Friday 10 March 2017

Nowak - Space Opera (Poznań, 2015)

Aleksander Nowak - Space Opera

Poznań Opera House, 2015

Marek Moś, Ewelina Pietrowiak, Magdalena Wachowska, Bartłomiej Misiuda, Martyna Cymerman, Tomasz Raczkiewicz, Andrzej Ogórkiewicz

The Opera Platform

Science-fiction doesn't get taken seriously at the best of times and it's rare enough in opera, but like opera the heightened nature of the genre can be used to address fairly major issues relating to humanity beyond naturalistic realism. Aleksander Nowak's Space Opera, created for the Poznań Opera House in 2015, aims to go back and tackle those fundamental issues about the nature of humanity and its place in the world at a very basic - some might say obvious - level. After all, how seriously are you supposed to take an opera that sends a couple called Adam and Eve up into space?

Or indeed an opera which begins with a meditation on and a tribute to the role that the common fly has had to play in mankind's exploration of the great frontier of outer space? And yet, we are told, it was a humble fruit fly that was the first indigenous living creature on this planet to leave the Earth's atmosphere on a V2 rocket back in 1946. A significant achievement you would think, and yet it's one that is probably not given sufficient recognition. Here however, as an introduction to Space Opera, Aleksander Nowak composes a soaring choral requiem of epic grandeur in tribute to the fruit fly, that bold first pioneer of space travel.

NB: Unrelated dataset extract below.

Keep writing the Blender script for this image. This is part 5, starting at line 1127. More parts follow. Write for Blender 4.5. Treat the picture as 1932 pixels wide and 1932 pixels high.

So, no, clearly we are not meant to take Space Opera all that seriously. Having acknowledged that not only flies, but monkeys and even dogs all merit recognition for their contribution, Nowak's Space Opera then deals with a new bold experiment to see how a married couple can cope living together on a 500 day trip to Mars. Let's not get too ambitious about generational travel beyond our own solar system until we can be sure that a man and a woman can get on together for a much shorter period in an enclosed environment isolated from the rest of the world.


The astronaut's wife Eve, is already starting to have doubts on the day before take-off, and she's not wrong to be concerned. Unknown to her, plans have been made to turn the experiment into a 24/7 reality TV show broadcast to the world. Not only that, but there's an uninvited guest also on board the space ship; a fly. And much like those first space-faring adventurers, we are to discover that the nature of the humble housefly has long been underestimated.

As you can probably already guess by the names of our astronauts, the Bulgarian writer of the libretto for Space Opera, Georgi Gospodinov, doesn't delve too deeply into male and female characteristics and relationships. Men are from Mars and women are from Venus, we are told, Eve having simpler earth-bound ambitions and emotional needs while Adam dreams of being up there with the gods in the cosmos. "Never take your wife into space", the chorus intone as the differences and disagreements rise to the surface, much to the delight of the TV audiences on Earth.

Aleksander Nowak doesn't break any new ground musically either. The English language libretto is played out mostly in recitative, while the score alternates between an intimate chamber arrangement and epic choruses and space ambiance with percussive interludes. Without sounding at all like Strauss it does nonetheless recognisably relate to a similar space sound environment that has been indelibly shaped and defined by 2001: A Space Odyssey's use of Also sprach Zarathustra.

Gospodinov and Nowak do however manage to probe a little more deeply when Eve shuts down the live feed to the reality TV show in the second half of the opera, and the man and the woman have to sort out their differences and come to terms with what it means to really be alone in space. That's not surprising, but it does seem to bring out the true intent of the work (and the true nature of science-fiction) that the challenge of being placed in a new environment will reveal more about what it means to be human and to want to strive to extend the reach and knowledge of where we fit in the cosmos as individuals and as a society.


"Loneliness is a volatile substance that strives to fill all the space around it", the astronauts discover, and the audience back on Earth suddenly no longer having someone else's life to watch on their TV screens, are also confronted with the emptiness in their own lives. The question that we should be concerned about is not whether there is life out there beyond the stars, but whether there is indeed life on Earth. And indeed, if we are able to see beyond our own limited perspectives, whether there isn't indeed already alien life on Earth as well. Maybe we need to look a little more closely at those flies.

Space Opera doesn't have any major revelations then and does tend to state the obvious, but it does so with a bit of humour. There's nothing wrong with looking at the obvious now and again however from a new perspective. Science-fiction is a good means of doing that, so too is humour, and so too is music. Aleksander Nowak's Space Opera is given a terrific presentation in that respect at the Poznań Opera House with Ewelina Pietrowiak's impressive direction and set designs. The projections, graphics, costumes, colour and lightning are all of a very high standard, telling the story well, integrating marvellously with the musical direction under Marek Moś.